* Aim: Please give the data below again in full, exactly as it stands.
....
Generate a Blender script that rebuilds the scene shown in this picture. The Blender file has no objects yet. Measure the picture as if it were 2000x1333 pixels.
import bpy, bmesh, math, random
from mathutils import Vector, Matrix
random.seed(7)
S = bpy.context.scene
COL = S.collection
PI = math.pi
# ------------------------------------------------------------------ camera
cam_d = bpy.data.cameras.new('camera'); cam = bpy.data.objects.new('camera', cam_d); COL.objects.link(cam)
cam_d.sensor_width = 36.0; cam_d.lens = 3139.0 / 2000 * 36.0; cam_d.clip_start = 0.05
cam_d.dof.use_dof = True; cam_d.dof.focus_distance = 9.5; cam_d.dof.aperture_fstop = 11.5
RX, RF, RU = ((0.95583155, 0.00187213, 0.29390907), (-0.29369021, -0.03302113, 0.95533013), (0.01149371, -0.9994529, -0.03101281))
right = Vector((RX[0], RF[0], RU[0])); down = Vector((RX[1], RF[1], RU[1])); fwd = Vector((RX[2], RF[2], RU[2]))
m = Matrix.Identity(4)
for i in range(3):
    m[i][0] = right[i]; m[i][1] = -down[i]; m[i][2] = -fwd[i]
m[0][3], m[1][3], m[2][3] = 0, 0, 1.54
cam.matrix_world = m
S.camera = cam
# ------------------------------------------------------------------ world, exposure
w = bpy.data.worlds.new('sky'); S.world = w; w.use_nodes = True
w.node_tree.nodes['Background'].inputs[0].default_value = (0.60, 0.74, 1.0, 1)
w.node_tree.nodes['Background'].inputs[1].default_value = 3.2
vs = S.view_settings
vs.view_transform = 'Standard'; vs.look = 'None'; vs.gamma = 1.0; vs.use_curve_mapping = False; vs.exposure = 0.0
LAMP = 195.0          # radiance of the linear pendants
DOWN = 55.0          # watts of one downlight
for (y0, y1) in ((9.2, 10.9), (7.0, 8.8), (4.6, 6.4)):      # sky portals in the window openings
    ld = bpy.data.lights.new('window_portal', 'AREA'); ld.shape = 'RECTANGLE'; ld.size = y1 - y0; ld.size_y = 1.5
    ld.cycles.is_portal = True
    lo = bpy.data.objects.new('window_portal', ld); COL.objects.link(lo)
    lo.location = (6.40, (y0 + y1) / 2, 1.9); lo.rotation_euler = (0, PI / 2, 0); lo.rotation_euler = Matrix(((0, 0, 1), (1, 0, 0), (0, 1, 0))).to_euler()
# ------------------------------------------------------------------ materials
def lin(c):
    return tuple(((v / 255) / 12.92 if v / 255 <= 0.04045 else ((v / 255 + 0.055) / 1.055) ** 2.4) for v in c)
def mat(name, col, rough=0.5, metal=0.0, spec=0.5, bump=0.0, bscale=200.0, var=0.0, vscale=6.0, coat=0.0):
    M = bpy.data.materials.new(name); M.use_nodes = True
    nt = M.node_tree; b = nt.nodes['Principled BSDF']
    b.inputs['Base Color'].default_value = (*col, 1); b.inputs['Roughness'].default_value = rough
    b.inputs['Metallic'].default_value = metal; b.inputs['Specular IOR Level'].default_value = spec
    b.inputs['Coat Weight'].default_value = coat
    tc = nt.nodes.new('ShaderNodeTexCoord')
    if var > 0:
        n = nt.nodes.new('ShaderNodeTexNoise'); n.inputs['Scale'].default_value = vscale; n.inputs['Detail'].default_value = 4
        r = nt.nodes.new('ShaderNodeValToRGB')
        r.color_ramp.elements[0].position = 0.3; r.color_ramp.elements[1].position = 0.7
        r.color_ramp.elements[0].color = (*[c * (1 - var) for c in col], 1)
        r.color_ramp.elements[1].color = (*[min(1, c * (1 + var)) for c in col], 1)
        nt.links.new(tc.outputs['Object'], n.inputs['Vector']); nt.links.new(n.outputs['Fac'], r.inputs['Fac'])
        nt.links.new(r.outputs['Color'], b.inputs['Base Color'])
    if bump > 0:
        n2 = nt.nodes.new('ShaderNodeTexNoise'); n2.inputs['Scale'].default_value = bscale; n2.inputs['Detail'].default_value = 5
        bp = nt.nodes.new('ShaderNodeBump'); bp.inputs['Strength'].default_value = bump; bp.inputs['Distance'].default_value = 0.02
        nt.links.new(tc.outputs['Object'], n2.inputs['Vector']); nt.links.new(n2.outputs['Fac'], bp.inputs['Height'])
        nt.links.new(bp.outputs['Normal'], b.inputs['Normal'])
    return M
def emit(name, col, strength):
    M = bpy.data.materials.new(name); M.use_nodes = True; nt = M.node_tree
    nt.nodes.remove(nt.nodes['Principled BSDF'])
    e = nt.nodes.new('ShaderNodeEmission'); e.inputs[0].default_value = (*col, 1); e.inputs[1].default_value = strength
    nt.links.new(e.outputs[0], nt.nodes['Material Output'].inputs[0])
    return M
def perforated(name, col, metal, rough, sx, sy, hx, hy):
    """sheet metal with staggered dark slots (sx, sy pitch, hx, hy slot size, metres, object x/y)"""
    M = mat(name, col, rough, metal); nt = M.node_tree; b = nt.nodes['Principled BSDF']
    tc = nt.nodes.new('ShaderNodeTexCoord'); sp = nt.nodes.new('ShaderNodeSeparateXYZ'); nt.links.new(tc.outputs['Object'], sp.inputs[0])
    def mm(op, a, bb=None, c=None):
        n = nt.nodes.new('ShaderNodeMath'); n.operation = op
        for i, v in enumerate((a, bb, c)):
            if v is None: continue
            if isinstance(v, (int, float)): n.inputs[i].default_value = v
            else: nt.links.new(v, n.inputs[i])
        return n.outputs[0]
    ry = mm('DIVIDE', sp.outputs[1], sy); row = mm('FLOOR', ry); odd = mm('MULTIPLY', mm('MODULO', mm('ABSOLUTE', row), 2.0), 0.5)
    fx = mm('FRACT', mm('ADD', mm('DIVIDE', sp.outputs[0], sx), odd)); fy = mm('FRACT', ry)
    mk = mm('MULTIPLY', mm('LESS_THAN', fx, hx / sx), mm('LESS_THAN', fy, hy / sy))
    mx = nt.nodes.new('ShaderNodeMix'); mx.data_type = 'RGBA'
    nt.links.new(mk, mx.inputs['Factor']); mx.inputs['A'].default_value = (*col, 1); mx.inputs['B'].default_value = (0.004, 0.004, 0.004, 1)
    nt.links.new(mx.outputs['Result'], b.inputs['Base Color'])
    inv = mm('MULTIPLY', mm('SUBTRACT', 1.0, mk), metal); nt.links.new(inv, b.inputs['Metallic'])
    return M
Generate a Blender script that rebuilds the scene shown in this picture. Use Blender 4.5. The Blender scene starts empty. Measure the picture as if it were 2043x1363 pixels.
....
* Finished answer:
Generate a Blender script that rebuilds the scene shown in this picture. The Blender file has no objects yet. Measure the picture as if it were 2000x1333 pixels.
import bpy, bmesh, math, random
from mathutils import Vector, Matrix
random.seed(7)
S = bpy.context.scene
COL = S.collection
PI = math.pi
# ------------------------------------------------------------------ camera
cam_d = bpy.data.cameras.new('camera'); cam = bpy.data.objects.new('camera', cam_d); COL.objects.link(cam)
cam_d.sensor_width = 36.0; cam_d.lens = 3139.0 / 2000 * 36.0; cam_d.clip_start = 0.05
cam_d.dof.use_dof = True; cam_d.dof.focus_distance = 9.5; cam_d.dof.aperture_fstop = 11.5
RX, RF, RU = ((0.95583155, 0.00187213, 0.29390907), (-0.29369021, -0.03302113, 0.95533013), (0.01149371, -0.9994529, -0.03101281))
right = Vector((RX[0], RF[0], RU[0])); down = Vector((RX[1], RF[1], RU[1])); fwd = Vector((RX[2], RF[2], RU[2]))
m = Matrix.Identity(4)
for i in range(3):
    m[i][0] = right[i]; m[i][1] = -down[i]; m[i][2] = -fwd[i]
m[0][3], m[1][3], m[2][3] = 0, 0, 1.54
cam.matrix_world = m
S.camera = cam
# ------------------------------------------------------------------ world, exposure
w = bpy.data.worlds.new('sky'); S.world = w; w.use_nodes = True
w.node_tree.nodes['Background'].inputs[0].default_value = (0.60, 0.74, 1.0, 1)
w.node_tree.nodes['Background'].inputs[1].default_value = 3.2
vs = S.view_settings
vs.view_transform = 'Standard'; vs.look = 'None'; vs.gamma = 1.0; vs.use_curve_mapping = False; vs.exposure = 0.0
LAMP = 195.0          # radiance of the linear pendants
DOWN = 55.0          # watts of one downlight
for (y0, y1) in ((9.2, 10.9), (7.0, 8.8), (4.6, 6.4)):      # sky portals in the window openings
    ld = bpy.data.lights.new('window_portal', 'AREA'); ld.shape = 'RECTANGLE'; ld.size = y1 - y0; ld.size_y = 1.5
    ld.cycles.is_portal = True
    lo = bpy.data.objects.new('window_portal', ld); COL.objects.link(lo)
    lo.location = (6.40, (y0 + y1) / 2, 1.9); lo.rotation_euler = (0, PI / 2, 0); lo.rotation_euler = Matrix(((0, 0, 1), (1, 0, 0), (0, 1, 0))).to_euler()
# ------------------------------------------------------------------ materials
def lin(c):
    return tuple(((v / 255) / 12.92 if v / 255 <= 0.04045 else ((v / 255 + 0.055) / 1.055) ** 2.4) for v in c)
def mat(name, col, rough=0.5, metal=0.0, spec=0.5, bump=0.0, bscale=200.0, var=0.0, vscale=6.0, coat=0.0):
    M = bpy.data.materials.new(name); M.use_nodes = True
    nt = M.node_tree; b = nt.nodes['Principled BSDF']
    b.inputs['Base Color'].default_value = (*col, 1); b.inputs['Roughness'].default_value = rough
    b.inputs['Metallic'].default_value = metal; b.inputs['Specular IOR Level'].default_value = spec
    b.inputs['Coat Weight'].default_value = coat
    tc = nt.nodes.new('ShaderNodeTexCoord')
    if var > 0:
        n = nt.nodes.new('ShaderNodeTexNoise'); n.inputs['Scale'].default_value = vscale; n.inputs['Detail'].default_value = 4
        r = nt.nodes.new('ShaderNodeValToRGB')
        r.color_ramp.elements[0].position = 0.3; r.color_ramp.elements[1].position = 0.7
        r.color_ramp.elements[0].color = (*[c * (1 - var) for c in col], 1)
        r.color_ramp.elements[1].color = (*[min(1, c * (1 + var)) for c in col], 1)
        nt.links.new(tc.outputs['Object'], n.inputs['Vector']); nt.links.new(n.outputs['Fac'], r.inputs['Fac'])
        nt.links.new(r.outputs['Color'], b.inputs['Base Color'])
    if bump > 0:
        n2 = nt.nodes.new('ShaderNodeTexNoise'); n2.inputs['Scale'].default_value = bscale; n2.inputs['Detail'].default_value = 5
        bp = nt.nodes.new('ShaderNodeBump'); bp.inputs['Strength'].default_value = bump; bp.inputs['Distance'].default_value = 0.02
        nt.links.new(tc.outputs['Object'], n2.inputs['Vector']); nt.links.new(n2.outputs['Fac'], bp.inputs['Height'])
        nt.links.new(bp.outputs['Normal'], b.inputs['Normal'])
    return M
def emit(name, col, strength):
    M = bpy.data.materials.new(name); M.use_nodes = True; nt = M.node_tree
    nt.nodes.remove(nt.nodes['Principled BSDF'])
    e = nt.nodes.new('ShaderNodeEmission'); e.inputs[0].default_value = (*col, 1); e.inputs[1].default_value = strength
    nt.links.new(e.outputs[0], nt.nodes['Material Output'].inputs[0])
    return M
def perforated(name, col, metal, rough, sx, sy, hx, hy):
    """sheet metal with staggered dark slots (sx, sy pitch, hx, hy slot size, metres, object x/y)"""
    M = mat(name, col, rough, metal); nt = M.node_tree; b = nt.nodes['Principled BSDF']
    tc = nt.nodes.new('ShaderNodeTexCoord'); sp = nt.nodes.new('ShaderNodeSeparateXYZ'); nt.links.new(tc.outputs['Object'], sp.inputs[0])
    def mm(op, a, bb=None, c=None):
        n = nt.nodes.new('ShaderNodeMath'); n.operation = op
        for i, v in enumerate((a, bb, c)):
            if v is None: continue
            if isinstance(v, (int, float)): n.inputs[i].default_value = v
            else: nt.links.new(v, n.inputs[i])
        return n.outputs[0]
    ry = mm('DIVIDE', sp.outputs[1], sy); row = mm('FLOOR', ry); odd = mm('MULTIPLY', mm('MODULO', mm('ABSOLUTE', row), 2.0), 0.5)
    fx = mm('FRACT', mm('ADD', mm('DIVIDE', sp.outputs[0], sx), odd)); fy = mm('FRACT', ry)
    mk = mm('MULTIPLY', mm('LESS_THAN', fx, hx / sx), mm('LESS_THAN', fy, hy / sy))
    mx = nt.nodes.new('ShaderNodeMix'); mx.data_type = 'RGBA'
    nt.links.new(mk, mx.inputs['Factor']); mx.inputs['A'].default_value = (*col, 1); mx.inputs['B'].default_value = (0.004, 0.004, 0.004, 1)
    nt.links.new(mx.outputs['Result'], b.inputs['Base Color'])
    inv = mm('MULTIPLY', mm('SUBTRACT', 1.0, mk), metal); nt.links.new(inv, b.inputs['Metallic'])
    return M
Generate a Blender script that rebuilds the scene shown in this picture. Use Blender 4.5. The Blender scene starts empty. Measure the picture as if it were 2043x1363 pixels.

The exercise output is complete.